Abstract image: Wave of gold shimmer

I asked AI in December 2025, “What will be the big geopolitical and economic forces I need to pay attention to in 2026?” It answered: “the medium is the message.” That’s a witticism AI told me is funny. 

The point is that while there has been a lot going on, AI has proven to be the most important force driving markets this year, and AI-linked stocks have helped propel equity indexes higher despite rising bond yields, geopolitical risks, and firmer inflation. Investors who focused too heavily on geopolitical headlines in the first half missed the more important market signal. And, while US stocks have made headlines, many global indexes have outperformed. Japan’s Nikkei 225 index has risen by around 40% this year and South Korea’s Kospi index is up more than 100%.

Looking ahead, our base case is that equities can move higher over the next six and 12 months, and we expect the S&P 500 to reach 8,200 by June 2027. We remain mindful of a range of risks, including a loss of confidence in the AI growth story, weaker-than-expected delivery from the ex-AI economy, and higher financing costs. However, our base case sees continued strength in AI capital expenditure, a resilient US economy, ongoing fiscal spending around the world, and strong credit creation continuing to support corporate earnings growth and markets more broadly.

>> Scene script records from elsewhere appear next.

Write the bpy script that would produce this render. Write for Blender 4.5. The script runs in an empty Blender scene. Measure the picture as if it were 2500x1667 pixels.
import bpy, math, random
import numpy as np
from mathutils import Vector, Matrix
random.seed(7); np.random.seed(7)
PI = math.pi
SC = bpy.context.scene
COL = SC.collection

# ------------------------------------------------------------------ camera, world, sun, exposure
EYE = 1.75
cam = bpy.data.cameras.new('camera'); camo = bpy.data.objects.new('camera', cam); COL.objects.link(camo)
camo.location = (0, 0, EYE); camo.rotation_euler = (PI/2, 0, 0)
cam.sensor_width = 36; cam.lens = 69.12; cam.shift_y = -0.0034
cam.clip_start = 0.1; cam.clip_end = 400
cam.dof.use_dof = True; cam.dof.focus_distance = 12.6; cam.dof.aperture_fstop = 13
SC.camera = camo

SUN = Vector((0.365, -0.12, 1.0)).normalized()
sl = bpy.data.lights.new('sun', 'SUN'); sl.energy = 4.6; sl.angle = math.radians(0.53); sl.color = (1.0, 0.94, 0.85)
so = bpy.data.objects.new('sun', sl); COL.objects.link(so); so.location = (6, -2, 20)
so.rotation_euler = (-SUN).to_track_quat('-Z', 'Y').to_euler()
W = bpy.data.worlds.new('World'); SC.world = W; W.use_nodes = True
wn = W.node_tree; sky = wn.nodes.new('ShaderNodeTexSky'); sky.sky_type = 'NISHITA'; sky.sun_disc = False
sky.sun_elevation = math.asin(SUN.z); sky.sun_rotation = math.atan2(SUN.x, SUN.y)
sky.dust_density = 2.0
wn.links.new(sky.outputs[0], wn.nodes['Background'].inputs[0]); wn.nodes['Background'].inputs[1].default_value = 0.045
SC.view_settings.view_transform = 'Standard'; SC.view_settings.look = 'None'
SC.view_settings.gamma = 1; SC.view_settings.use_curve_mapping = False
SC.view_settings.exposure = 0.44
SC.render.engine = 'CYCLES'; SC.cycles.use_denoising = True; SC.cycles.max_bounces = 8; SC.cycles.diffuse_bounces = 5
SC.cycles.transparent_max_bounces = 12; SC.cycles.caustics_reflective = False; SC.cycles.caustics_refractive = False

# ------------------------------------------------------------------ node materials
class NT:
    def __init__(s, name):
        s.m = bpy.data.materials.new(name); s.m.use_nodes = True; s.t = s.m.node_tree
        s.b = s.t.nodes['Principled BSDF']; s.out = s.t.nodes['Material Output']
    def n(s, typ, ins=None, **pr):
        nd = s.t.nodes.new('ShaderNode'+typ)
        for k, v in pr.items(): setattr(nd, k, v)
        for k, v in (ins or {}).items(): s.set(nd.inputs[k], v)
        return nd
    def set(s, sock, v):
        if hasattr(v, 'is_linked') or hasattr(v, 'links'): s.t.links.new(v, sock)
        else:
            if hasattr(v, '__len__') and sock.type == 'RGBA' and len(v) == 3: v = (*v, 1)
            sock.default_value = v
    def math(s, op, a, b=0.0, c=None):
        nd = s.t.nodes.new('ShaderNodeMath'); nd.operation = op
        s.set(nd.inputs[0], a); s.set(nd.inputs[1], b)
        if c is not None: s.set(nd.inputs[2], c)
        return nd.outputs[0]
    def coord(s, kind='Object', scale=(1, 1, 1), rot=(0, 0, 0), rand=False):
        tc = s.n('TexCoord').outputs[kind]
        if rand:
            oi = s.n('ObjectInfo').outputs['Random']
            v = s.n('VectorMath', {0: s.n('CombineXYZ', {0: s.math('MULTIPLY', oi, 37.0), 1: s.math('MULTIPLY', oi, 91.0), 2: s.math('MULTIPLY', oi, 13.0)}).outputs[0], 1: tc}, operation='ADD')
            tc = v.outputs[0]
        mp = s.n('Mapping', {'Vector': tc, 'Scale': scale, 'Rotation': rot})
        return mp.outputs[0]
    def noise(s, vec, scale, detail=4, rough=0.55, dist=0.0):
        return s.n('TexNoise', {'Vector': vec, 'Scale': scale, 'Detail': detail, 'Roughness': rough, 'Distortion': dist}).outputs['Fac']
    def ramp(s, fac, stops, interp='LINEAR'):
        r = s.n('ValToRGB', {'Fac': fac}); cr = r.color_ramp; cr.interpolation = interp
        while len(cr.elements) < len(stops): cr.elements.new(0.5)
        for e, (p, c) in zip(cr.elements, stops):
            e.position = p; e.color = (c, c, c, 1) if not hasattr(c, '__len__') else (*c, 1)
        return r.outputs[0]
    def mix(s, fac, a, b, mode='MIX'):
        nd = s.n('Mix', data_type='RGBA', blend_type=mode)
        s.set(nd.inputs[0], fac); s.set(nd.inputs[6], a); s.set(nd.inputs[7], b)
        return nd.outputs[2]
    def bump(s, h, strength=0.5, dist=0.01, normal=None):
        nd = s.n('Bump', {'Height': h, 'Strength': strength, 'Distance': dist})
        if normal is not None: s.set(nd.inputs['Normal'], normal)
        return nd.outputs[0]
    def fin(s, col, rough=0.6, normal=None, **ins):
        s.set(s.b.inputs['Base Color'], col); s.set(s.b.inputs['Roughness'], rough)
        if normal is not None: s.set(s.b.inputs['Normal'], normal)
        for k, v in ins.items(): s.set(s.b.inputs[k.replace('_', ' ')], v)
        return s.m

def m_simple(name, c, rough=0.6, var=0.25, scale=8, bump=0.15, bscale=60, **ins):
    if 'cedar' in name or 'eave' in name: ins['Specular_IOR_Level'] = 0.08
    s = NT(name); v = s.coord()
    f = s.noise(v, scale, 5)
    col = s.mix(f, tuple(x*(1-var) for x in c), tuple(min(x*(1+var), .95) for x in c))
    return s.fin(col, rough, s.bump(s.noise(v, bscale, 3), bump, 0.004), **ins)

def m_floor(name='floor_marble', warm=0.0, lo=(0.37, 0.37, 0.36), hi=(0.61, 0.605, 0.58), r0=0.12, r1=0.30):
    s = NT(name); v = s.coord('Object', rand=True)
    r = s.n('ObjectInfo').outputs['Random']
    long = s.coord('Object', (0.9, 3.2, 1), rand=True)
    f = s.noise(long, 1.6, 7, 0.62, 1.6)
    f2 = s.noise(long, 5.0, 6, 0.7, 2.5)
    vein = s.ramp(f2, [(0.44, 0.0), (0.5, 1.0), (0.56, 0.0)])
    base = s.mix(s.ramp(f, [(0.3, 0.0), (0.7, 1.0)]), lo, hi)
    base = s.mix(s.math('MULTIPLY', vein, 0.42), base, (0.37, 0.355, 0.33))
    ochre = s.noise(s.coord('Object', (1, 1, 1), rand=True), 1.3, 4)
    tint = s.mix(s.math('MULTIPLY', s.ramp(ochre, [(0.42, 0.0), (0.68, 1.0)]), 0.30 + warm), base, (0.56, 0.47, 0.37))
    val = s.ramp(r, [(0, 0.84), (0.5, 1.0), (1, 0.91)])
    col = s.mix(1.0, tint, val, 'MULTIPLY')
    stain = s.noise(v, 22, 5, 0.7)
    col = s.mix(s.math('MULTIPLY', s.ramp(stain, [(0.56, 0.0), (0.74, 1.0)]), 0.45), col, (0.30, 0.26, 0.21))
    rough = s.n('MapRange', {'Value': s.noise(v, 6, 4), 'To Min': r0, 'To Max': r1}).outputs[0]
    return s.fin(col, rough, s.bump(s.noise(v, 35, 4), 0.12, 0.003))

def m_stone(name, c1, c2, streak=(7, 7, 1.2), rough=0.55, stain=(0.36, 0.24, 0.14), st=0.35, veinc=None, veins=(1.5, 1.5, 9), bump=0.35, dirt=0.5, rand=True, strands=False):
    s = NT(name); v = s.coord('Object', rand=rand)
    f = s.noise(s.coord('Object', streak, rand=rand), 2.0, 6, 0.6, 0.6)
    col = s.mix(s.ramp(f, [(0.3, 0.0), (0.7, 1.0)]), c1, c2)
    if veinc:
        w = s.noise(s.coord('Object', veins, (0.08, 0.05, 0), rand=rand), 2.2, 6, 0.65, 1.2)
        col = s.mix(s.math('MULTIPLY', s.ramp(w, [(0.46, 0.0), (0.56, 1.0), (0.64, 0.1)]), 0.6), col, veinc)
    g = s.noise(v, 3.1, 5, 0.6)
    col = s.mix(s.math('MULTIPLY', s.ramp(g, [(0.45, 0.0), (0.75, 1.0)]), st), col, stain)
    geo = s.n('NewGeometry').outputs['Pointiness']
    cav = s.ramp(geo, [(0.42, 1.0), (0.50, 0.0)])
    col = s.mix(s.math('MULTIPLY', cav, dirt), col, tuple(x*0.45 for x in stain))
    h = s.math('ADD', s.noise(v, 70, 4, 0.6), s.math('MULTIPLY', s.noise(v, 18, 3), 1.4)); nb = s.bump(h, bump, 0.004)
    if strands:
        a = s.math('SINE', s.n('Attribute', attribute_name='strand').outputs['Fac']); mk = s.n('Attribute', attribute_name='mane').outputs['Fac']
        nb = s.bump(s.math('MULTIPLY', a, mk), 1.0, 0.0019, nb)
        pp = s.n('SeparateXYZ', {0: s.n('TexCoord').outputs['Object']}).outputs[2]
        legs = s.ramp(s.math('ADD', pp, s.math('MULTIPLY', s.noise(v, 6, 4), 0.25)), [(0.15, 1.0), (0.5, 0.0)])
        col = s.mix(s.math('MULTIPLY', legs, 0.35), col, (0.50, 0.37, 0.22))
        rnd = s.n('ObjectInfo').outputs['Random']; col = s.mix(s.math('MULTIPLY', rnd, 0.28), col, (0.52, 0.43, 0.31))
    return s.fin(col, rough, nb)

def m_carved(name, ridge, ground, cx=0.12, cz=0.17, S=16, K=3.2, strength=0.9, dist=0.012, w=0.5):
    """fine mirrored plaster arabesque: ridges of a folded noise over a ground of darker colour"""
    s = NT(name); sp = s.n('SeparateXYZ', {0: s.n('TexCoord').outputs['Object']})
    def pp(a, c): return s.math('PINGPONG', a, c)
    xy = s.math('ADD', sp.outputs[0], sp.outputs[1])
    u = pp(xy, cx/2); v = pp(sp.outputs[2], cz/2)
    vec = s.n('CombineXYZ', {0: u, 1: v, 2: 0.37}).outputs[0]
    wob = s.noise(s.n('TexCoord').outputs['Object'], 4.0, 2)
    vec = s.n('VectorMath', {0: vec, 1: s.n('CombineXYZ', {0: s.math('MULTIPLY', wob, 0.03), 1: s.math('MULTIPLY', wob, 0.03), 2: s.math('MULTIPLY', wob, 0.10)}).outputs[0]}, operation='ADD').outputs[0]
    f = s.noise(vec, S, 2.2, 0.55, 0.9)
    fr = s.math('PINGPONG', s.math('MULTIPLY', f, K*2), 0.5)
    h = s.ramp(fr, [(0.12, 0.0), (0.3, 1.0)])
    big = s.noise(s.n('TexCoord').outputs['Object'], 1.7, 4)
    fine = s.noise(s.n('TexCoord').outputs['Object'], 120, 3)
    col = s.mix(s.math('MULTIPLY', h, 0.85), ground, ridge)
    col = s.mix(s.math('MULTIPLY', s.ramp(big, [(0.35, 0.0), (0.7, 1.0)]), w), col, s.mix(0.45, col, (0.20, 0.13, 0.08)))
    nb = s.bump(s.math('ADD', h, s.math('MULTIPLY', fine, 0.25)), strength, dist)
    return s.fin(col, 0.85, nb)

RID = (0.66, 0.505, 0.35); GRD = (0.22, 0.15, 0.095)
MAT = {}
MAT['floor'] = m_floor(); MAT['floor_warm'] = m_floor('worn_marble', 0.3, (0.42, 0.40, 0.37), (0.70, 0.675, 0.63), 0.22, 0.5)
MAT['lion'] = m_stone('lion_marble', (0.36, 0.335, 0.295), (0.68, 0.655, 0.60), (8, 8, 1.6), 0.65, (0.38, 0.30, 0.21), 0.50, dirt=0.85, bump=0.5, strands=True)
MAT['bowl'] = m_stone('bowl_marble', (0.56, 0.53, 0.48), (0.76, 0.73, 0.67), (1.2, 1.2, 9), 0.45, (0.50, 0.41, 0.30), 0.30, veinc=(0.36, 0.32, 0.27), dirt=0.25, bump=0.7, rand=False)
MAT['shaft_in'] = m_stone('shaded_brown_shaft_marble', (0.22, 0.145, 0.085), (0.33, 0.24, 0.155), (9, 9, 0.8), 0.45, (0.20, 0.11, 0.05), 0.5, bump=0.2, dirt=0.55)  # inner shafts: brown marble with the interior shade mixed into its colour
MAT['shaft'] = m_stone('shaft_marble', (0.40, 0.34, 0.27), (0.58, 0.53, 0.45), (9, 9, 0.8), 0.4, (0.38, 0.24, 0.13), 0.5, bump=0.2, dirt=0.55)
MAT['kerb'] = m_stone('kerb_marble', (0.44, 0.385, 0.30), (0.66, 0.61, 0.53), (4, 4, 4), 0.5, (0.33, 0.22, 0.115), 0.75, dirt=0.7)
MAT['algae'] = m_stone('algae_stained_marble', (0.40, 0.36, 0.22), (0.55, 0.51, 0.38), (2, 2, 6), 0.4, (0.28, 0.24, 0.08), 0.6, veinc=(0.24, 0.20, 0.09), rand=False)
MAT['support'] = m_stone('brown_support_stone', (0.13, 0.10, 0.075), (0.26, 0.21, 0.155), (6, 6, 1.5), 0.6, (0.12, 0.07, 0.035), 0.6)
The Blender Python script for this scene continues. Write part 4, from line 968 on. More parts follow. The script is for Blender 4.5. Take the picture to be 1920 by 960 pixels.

In a post-zero-interest-rate world, we are seeing a rising dispersion between the performance of individual stocks, magnifying the risks for concentrated equity portfolios. Diversification is the cornerstone of our investment philosophy. Yet, we note that, excluding strategic holdings, almost 40% of equity investors on our platform with self-managed portfolios hold more than half of their equity portfolio in just 10 stocks or fewer. We believe the current environment reinforces the argument for diversifying the core portfolio at the center of equity allocations, while complementing this with targeted exposure to structural growth opportunities.